Ténis

A solidão já não é coisa do ténis: os treinadores poderão dar (ainda mais) indicações aos jogadores. Mas nem todos concordam

A solidão já não é coisa do ténis: os treinadores poderão dar (ainda mais) indicações aos jogadores. Mas nem todos concordam
Clive Brunskill
O coaching, durante tanto tempo proibido, tem vindo a ser, gradualmente, introduzido na modalidade. A partir de 2025, os técnicos poderão ajudar ainda mais os seus pupilos, estando até previsto o recurso a “tecnologias de análise de jogo”. Shapovalov e John Millman já manifestaram a sua oposição, rejeição que, no passado, também foi expressa por Roger Federer
A solidão já não é coisa do ténis: os treinadores poderão dar (ainda mais) indicações aos jogadores. Mas nem todos concordam

Pedro Barata

Jornalista

Um ser humano sozinho no meio do court. Um tenista tendo de resolver problemas sem auxílio exterior, um gladiador lançado à arena, forçado a calcular possibilidades, a imaginar soluções, a desenhar estratégias, tudo feito individualmente. Um combate rodeado de solidão.

Era isto o ténis. Era.

Desde 2017, a ATP e a WTA, entidades que dirigem os circuitos profissionais masculino e feminino, têm testado novas abordagens ao coaching, à possibilidade de os treinadores darem indicações aos donos das raquetes durante os encontros. Longe vão os tempos em que um diálogo entre Serena Williams e Patrick Mouratoglou levou Carlos Ramos a sancionar a lendária tenista, durante a final do US Open 2018, espoletando uma monumental discussão entre Serena e o árbitro português.

A permissividade para com o coaching tem vindo, gradualmente, a aumentar, com mais e mais torneios aceitando a prática. Vozes como Roger Federer sempre criticaram a mudança de uma das regras sagradas do ténis, como o suíço expressou em Wimbledon, em 2019, quando se manifestou “completamente contra” a introdução do coaching, indicando que a solidão dos jogadores “é o que faz a diferença no ténis”, considerando que se deveria valorizar “a capacidade que cada um tem de ter de resolver os seus problemas sozinho, sem ajudas exteriores”.

Ora, a partir de 1 de janeiro de 2025, a tal solidão deixará, definitivamente, o ténis. A federação internacional da modalidade aprovou um aprofundamento das regras do coaching, permitindo, basicamente, uma comunicação quase constante entre jogador e treinador.

De acordo com as novas normas, os técnicos poderão dar indicações — verbais ou através de gestos — em qualquer altura do encontro, com exceção de quando os pontos estiverem a ser disputados, ainda que se estipule que essas instruções devam ser “breves e discretas” e que o diálogo só pode decorrer quando tenista e treinador estiverem do mesmo lado do court.

Uma das maiores novidades é que poder-se-á recorrer a “tecnologias de análise de jogo”, não sendo detalhados os formatos autorizados.
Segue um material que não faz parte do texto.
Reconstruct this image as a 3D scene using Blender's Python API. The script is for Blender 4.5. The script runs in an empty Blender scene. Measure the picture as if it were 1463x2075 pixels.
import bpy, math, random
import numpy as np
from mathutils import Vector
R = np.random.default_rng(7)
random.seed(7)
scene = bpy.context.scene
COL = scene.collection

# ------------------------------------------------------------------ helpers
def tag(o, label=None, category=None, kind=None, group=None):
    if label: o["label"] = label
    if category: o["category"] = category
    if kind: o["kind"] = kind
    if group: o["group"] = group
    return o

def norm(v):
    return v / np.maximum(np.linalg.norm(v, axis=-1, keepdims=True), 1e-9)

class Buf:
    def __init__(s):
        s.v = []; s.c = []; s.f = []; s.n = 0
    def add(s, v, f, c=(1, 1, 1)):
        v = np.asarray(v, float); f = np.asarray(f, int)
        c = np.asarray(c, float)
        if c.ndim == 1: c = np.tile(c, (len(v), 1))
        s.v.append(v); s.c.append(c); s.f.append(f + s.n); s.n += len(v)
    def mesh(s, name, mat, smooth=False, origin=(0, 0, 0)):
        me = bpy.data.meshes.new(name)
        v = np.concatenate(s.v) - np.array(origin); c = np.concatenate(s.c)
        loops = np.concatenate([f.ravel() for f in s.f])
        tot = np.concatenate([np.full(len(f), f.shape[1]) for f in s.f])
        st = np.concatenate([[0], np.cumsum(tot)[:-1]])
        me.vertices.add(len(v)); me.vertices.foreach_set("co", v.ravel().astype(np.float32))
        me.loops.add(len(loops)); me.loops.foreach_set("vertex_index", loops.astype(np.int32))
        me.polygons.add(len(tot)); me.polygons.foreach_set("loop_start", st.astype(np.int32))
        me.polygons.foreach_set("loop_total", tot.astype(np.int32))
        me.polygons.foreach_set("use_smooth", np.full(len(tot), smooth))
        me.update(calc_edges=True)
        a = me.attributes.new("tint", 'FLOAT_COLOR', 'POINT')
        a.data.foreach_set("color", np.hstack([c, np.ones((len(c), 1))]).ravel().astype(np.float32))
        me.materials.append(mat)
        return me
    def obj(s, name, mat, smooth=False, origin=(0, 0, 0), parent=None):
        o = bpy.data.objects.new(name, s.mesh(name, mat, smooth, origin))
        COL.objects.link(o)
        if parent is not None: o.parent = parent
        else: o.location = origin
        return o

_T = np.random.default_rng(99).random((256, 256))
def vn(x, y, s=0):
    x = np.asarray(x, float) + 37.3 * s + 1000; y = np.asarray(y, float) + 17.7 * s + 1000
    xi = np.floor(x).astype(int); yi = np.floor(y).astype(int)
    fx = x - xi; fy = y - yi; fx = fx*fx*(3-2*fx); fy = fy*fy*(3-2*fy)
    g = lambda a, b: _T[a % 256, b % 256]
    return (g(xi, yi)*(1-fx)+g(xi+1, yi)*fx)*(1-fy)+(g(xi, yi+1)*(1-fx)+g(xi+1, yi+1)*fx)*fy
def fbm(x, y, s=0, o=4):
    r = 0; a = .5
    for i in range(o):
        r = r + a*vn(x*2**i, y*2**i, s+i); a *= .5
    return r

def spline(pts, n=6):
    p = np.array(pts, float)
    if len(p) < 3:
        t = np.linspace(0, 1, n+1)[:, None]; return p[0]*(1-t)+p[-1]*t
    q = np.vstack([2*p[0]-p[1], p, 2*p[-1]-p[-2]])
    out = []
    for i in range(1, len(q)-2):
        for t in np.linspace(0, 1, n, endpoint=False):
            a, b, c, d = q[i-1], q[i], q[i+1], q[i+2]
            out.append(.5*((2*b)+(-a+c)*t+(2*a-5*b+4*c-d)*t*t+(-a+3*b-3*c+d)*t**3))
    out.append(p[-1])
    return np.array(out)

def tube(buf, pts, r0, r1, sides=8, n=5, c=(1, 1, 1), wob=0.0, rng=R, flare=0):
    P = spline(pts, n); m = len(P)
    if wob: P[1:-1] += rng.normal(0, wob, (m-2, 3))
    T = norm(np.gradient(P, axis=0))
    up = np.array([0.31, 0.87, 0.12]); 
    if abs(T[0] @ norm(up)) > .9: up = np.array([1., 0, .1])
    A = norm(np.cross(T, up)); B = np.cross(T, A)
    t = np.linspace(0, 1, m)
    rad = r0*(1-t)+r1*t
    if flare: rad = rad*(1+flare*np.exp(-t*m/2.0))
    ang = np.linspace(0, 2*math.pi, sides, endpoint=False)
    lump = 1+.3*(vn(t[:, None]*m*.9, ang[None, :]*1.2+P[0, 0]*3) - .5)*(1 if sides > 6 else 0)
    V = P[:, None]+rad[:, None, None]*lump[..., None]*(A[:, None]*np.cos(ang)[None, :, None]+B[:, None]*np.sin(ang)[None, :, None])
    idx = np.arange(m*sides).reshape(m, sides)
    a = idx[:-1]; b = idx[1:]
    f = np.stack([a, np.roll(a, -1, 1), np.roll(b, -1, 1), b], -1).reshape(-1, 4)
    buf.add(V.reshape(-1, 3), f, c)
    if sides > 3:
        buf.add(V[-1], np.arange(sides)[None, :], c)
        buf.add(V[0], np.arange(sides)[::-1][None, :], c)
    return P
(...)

Teremos no ténis o recurso a ecrãs para mostrar pormenores táticos, ao estilo de modalidades coletivas?

A federação internacional (ITF) justifica estas mudanças alegando que há o objetivo de “unificar as regras do coaching” a nível internacional, pretendendo-se, ainda, retirar aos árbitros a responsabilidade de estarem a “controlar as atuais restrições” à comunicação dos técnicos. Diz-se ainda que estas alterações ajudarão ao “desenvolvimento dos jogadores" e tornarão o ténis “mais justo e entretido”.

Mas não é só Roger Federer que está contra o fim da solidão. Mal a notícia saiu, Denis Shapovalov, 95.º do ranking ATP e antigo 10.º da hierarquia, escreveu que as novas regras o deixam “triste”. “O ténis é especial porque estás sozinho. Por que estão a tentar mudar a beleza deste jogo?”, questionou o canadiano.

John Millman, veterano australiano, também mostrou a sua discordância. Taylor Fritz, sexto do ranking, foi outra voz discordante, no caso em 2022: “O ténis é uma modalidade individual, estamos a mudá-la porquê? O ténis é tão físico quanto mental, e parte disso é porque tens de encontrar soluções sozinho quanto estás no court. É ridículo que, se não fores tão forte mentalmente, tão bom a analisar ou tão perspicaz a criar estratégias, possas ter alguém a dizer-te sempre o que fazer”, opinou o californiano.